The sailors said to one another, ‘Come, let us cast lots to discover on whose account this evil has come upon us.’ So they cast lots, and the lot indicated Jonah.
8 Toen zeiden zij tot hem: Verklaar ons nu, om wiens wil ons dit kwaad overkomt. Wat is uw werk en van waar komt gij? Welk is uw land en van welk volk zijt gij?
So they said to him, ‘Are you to blame for this? Tell us, what is your business, and where do you come from? What is your country and to what people do you belong?’
9 En hij zeide tot hen: Ik ben een Hebreer; en ik vreze den HEERE, den God des hemels, Die de zee en het droge gemaakt heeft.

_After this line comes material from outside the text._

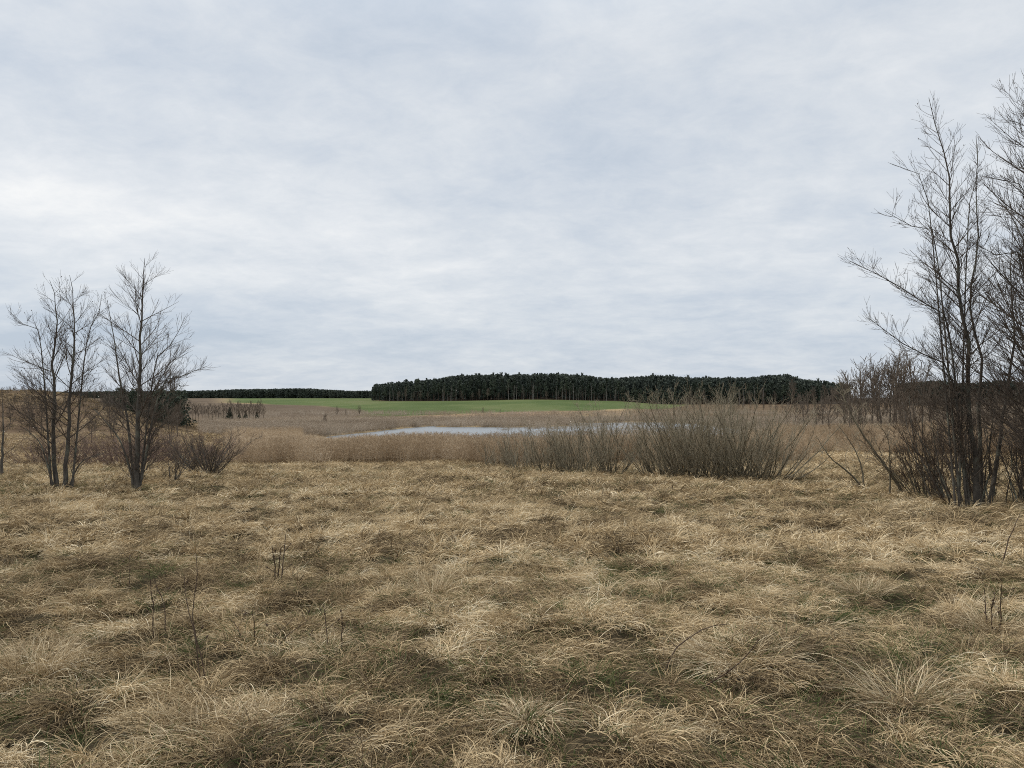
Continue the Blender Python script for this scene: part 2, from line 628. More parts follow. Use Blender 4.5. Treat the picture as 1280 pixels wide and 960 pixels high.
def scatter(name, sources, P, rotz, tilt, scl, idx, tint, label, cat):
    """one object whose points carry tufts"""
    me = bpy.data.meshes.new(name)
    n = len(P)
    me.vertices.add(n)
    me.vertices.foreach_set('co', np.asarray(P, np.float32).ravel())
    rot = np.zeros((n, 3), np.float32)
    rot[:, 0] = tilt[:, 0]
    rot[:, 1] = tilt[:, 1]
    rot[:, 2] = rotz
    a = me.attributes.new('rot', 'FLOAT_VECTOR', 'POINT')
    a.data.foreach_set('vector', rot.ravel())
    a = me.attributes.new('scl', 'FLOAT_VECTOR', 'POINT')
    a.data.foreach_set('vector', np.asarray(scl, np.float32).ravel())
    a = me.attributes.new('idx', 'INT', 'POINT')
    a.data.foreach_set('value', np.asarray(idx, np.int32))
    a = me.attributes.new('tint', 'FLOAT', 'POINT')
    a.data.foreach_set('value', np.asarray(tint, np.float32))
    o = link(name, me)
    tag(o, label, cat, kind='stuff')
    col = bpy.data.collections.new(name + '_kit')
    for i, s in enumerate(sources):
        so = bpy.data.objects.new(f"{name}_{i:02d}", s)
        col.objects.link(so)
    g = bpy.data.node_groups.new(name, 'GeometryNodeTree')
    g.interface.new_socket('Geometry', in_out='INPUT', socket_type='NodeSocketGeometry')
    g.interface.new_socket('Geometry', in_out='OUTPUT', socket_type='NodeSocketGeometry')
    N, L = g.nodes, g.links
    gi, go = N.new('NodeGroupInput'), N.new('NodeGroupOutput')
    ci = N.new('GeometryNodeCollectionInfo')
    ci.inputs['Collection'].default_value = col
    ci.inputs['Separate Children'].default_value = True
    ci.inputs['Reset Children'].default_value = True
    ip = N.new('GeometryNodeInstanceOnPoints')
    ip.inputs['Pick Instance'].default_value = True

    def na(nm, ty):
        q = N.new('GeometryNodeInputNamedAttribute')
        q.data_type = ty
        q.inputs['Name'].default_value = nm
        return next(s for s in q.outputs if s.enabled and s.name == 'Attribute')
    er = N.new('FunctionNodeEulerToRotation')
    L.new(na('rot', 'FLOAT_VECTOR'), er.inputs[0])
    L.new(er.outputs[0], ip.inputs['Rotation'])
    L.new(na('scl', 'FLOAT_VECTOR'), ip.inputs['Scale'])
    L.new(na('idx', 'INT'), ip.inputs['Instance Index'])
    L.new(gi.outputs[0], ip.inputs['Points'])
    L.new(ci.outputs[0], ip.inputs['Instance'])
    L.new(ip.outputs[0], go.inputs[0])
    md = o.modifiers.new('scatter', 'NODES')
    md.node_group = g
    return o


def blades(r, n, base_r, L0, L1, w, up0, up1, comb, droop, seg=5, rnd=(0, 1), curl=.15):
    """n arching ribbons: elevation up0..up1, azimuth spread around +x by comb, drooping by gravity"""
    th = r.uniform(0, 2 * np.pi, n)
    rad = base_r * np.sqrt(r.uniform(0, 1, n))
    p = np.stack([rad * np.cos(th), rad * np.sin(th), np.full(n, -.03)], 1)
    az = r.normal(0, comb, n) if comb < 3 else r.uniform(0, 2 * np.pi, n)
    if comb >= 3:
        az = th + r.normal(0, .6, n)
    el = r.uniform(up0, up1, n)
    Ln = r.uniform(L0, L1, n)
    dr = droop * r.uniform(.5, 1.5, n)
    cu = r.normal(0, curl, n)
    pts = [p]
    for k in range(seg):
        e = el - dr * (k / seg) * 2.2
        e = np.maximum(e, -1.1)
        a = az + cu * k
        d = np.stack([np.cos(e) * np.cos(a), np.cos(e) * np.sin(a), np.sin(e)], 1)
        q = pts[-1] + d * (Ln / seg)[:, None]
        low = .012 + .02 * r.uniform(0, 1, n)
        q[:, 2] = np.where(q[:, 2] < low, low, q[:, 2])
        pts.append(q)
    P = np.stack(pts, 1)                                   # n, seg+1, 3
    T = np.gradient(P, axis=1)
    T /= np.linalg.norm(T, axis=2, keepdims=True) + 1e-9
    tw = r.uniform(0, np.pi, n)
    side = np.cross(T, np.array([0, 0, 1.0]))
    side /= np.linalg.norm(side, axis=2, keepdims=True) + 1e-6
    nor = np.cross(T, side)
    side = side * np.cos(tw)[:, None, None] + nor * np.sin(tw)[:, None, None]
    ww = w * r.uniform(.6, 1.4, n)[:, None] * np.interp(np.linspace(0, 1, seg + 1), [0, .15, .6, 1], [.7, 1, .75, .12])[None, :]
    A = P - side * ww[:, :, None] * .5
    Bv = P + side * ww[:, :, None] * .5
    V = np.stack([A, Bv], 2).reshape(-1, 3)
    b = (np.arange(n) * (seg + 1) * 2)[:, None] + np.arange(seg)[None, :] * 2
    f = np.stack([b, b + 1, b + 3, b + 2], -1).reshape(-1, 4)
    rn = np.repeat(r.uniform(rnd[0], rnd[1], n), (seg + 1) * 2)
    return V, f, rn


def join(parts):
    V, Fs, A, off = [], [], [], 0
    for v, f, a in parts:
        V.append(v)
        Fs.append(f + off)
        A.append(a)
        off += len(v)
    return np.concatenate(V), np.concatenate(Fs), np.concatenate(A)


def tuft_mesh(name, parts, mat):
    v, f, a = join(parts)
    return mesh_from(name, v, [f], mat, {'rnd': a})


def make_kits():
    K = {'mop': [], 'mopmid': [], 'near': [], 'mid': [], 'far': [], 'green': [], 'wisp': [], 'reed': [], 'reedfar': []}
    r = np.random.default_rng(11)
    for i in range(10):
        K['near'].append(tuft_mesh('tuft', [
            blades(r, 58, .11, .11, .31, .0037, .15, 1.15, r.uniform(.5, 1.6), r.uniform(.7, 1.5), 6, (.0, 1), .22),
            blades(r, 26, .16, .06, .18, .0036, .1, 1.2, 3.1, .9, 5, (0, .7), .3),
            blades(r, 10, .16, .06, .18, .005, -.2, .35, 3.1, .2, 3, (.1, 1), .4),
            blades(r, 6, .10, .24, .40, .0030, .2, 1.1, .9, 1.0, 7, (.5, 1), .12)], M['dry']))
    for i in range(8):
        K['mid'].append(tuft_mesh('tuft', [
            blades(r, 44, .13, .13, .34, .0072, .2, 1.2, r.uniform(.6, 1.6), r.uniform(.6, 1.3), 4, (.0, 1), .22),
            blades(r, 18, .18, .08, .22, .007, .0, 1.2, 3.1, .7, 4, (0, .8), .3)], M['dry']))
    for i in range(7):
        K['far'].append(tuft_mesh('tuft', [
            blades(r, 38, .20, .18, .44, .015, .3, 1.35, r.uniform(.7, 1.5), r.uniform(.5, 1.1), 4, (.0, 1)),
            blades(r, 13, .3, .12, .30, .014, .3, 1.4, 3.1, .6, 3, (0, .8))], M['dry']))
    for i in range(8):                       # mop headed clumps arching over their own dark feet
        one = r.uniform(.5, 1.5) if i % 4 else 3.1
        K['mop'].append(tuft_mesh('tuft', [
            blades(r, 90, .06, .13, .33, .0037, .5, 1.35, one, r.uniform(.95, 1.4), 7, (.25, 1), .10),
            blades(r, 20, .05, .14, .3, .004, 1.0, 1.5, 3.1, .5, 5, (.1, .9), .1)], M['dry']))
    for i in range(7):
        one = r.uniform(.5, 1.5) if i % 4 else 3.1
        K['mopmid'].append(tuft_mesh('tuft', [
            blades(r, 62, .08, .17, .38, .0085, .5, 1.35, one, r.uniform(.85, 1.3), 5, (.25, 1), .10),
            blades(r, 14, .06, .18, .36, .009, 1.0, 1.5, 3.1, .5, 4, (.1, .9), .1)], M['dry']))
    for i in range(5):
        K['green'].append(tuft_mesh('tuft', [blades(r, 36, .13, .07, .22, .0034, .5, 1.45, 3.1, .6, 4, (0, 1))], M['green']))
    for i in range(5):
        K['wisp'].append(tuft_mesh('tuft', [blades(r, 24, .08, .22, .46, .0026, .85, 1.5, 3.1, .4, 6, (.2, 1), .10)], M['dry']))
    for i in range(8):
        K['reed'].append(reed_mesh(r, 26, .34, 1.1, 1.75, .011))
    for i in range(5):
        K['reedfar'].append(reed_mesh(r, 22, .8, 1.1, 1.9, .03, 'reedgrey'))
    return K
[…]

He replied, ‘I am a Hebrew, and a worshipper of the Lord, the God of heaven, who made the sea and the dry land.’
10 Toen vreesden die mannen met grote vreze, en zeiden tot hem: Wat hebt gij dit gedaan? Want de mannen wisten, dat hij van des HEEREN aangezicht vlood; want hij had het hun te kennen gegeven.
Then the men were greatly frightened and said to him, ‘What have you done?’ For they knew that he was fleeing from the presence of the Lord, because he had told them.

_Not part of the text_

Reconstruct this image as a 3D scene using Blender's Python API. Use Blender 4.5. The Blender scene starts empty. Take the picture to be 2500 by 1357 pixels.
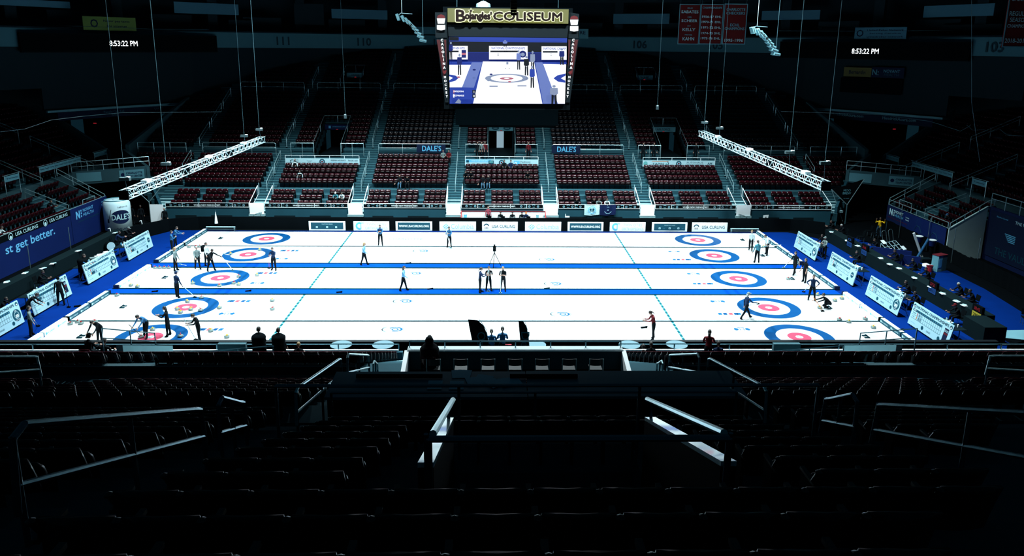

11 Voorts zeiden zij tot hem: Wat zullen wij u doen, opdat de zee stil worde van ons? Want de zee werd hoe langer hoe onstuimiger.
Then they said to him, ‘What should we do to you, to make the sea calm for us?’ For the sea grew more and more stormy.
12 En hij zeide tot hen: Neemt mij op, en werpt mij in de zee, zo zal de zee stil worden van ulieden; want ik weet, dat deze grote storm ulieden om mijnentwil over komt.
He said to them, ‘Take me up and throw me into the sea, and the sea will be calm for you, for I know that it is because of me this fierce storm has overtaken you.’
13 Maar de mannen roeiden, om het schip weder te brengen aan het droge, doch zij konden niet; want de zee werd hoe langer hoe onstuimiger tegen hen.
But instead the men rowed hard to get back to the land; they could not, however, for the sea grew more and more stormy ahead.
14 Toen riepen zij tot den HEERE, en zeiden: Och HEERE! laat ons toch niet vergaan om dezes mans ziel, en leg geen onschuldig bloed op ons; want Gij, HEERE! hebt gedaan, gelijk als het U heeft behaagd.
So they cried to the Lord and said, ‘We beg you, Lord, we beg you, don’t let us die for this man’s life, and don’t let us be guilty of shedding innocent blood, for you are the Lord; you have done as it pleases you.’
15 En zij namen Jona op, en wierpen hem in de zee. Toen stond de zee stil van haar verbolgenheid.
And they took up Jonah, and threw him into the sea; and the sea became calm.
16 Dies vreesden de mannen den HEERE met grote vreeze; en zij slachtten den HEERE slachtoffer, en beloofden geloften.
Then the men greatly feared the Lord, and they offered a sacrifice and made vows to him.
17 De HEERE nu beschikte een groten vis, om Jona in te slokken; en Jona was in het ingewand van den vis, drie dagen en drie nachten.
But the Lord arranged for a great fish to swallow Jonah, and Jonah was inside the fish three days and three nights.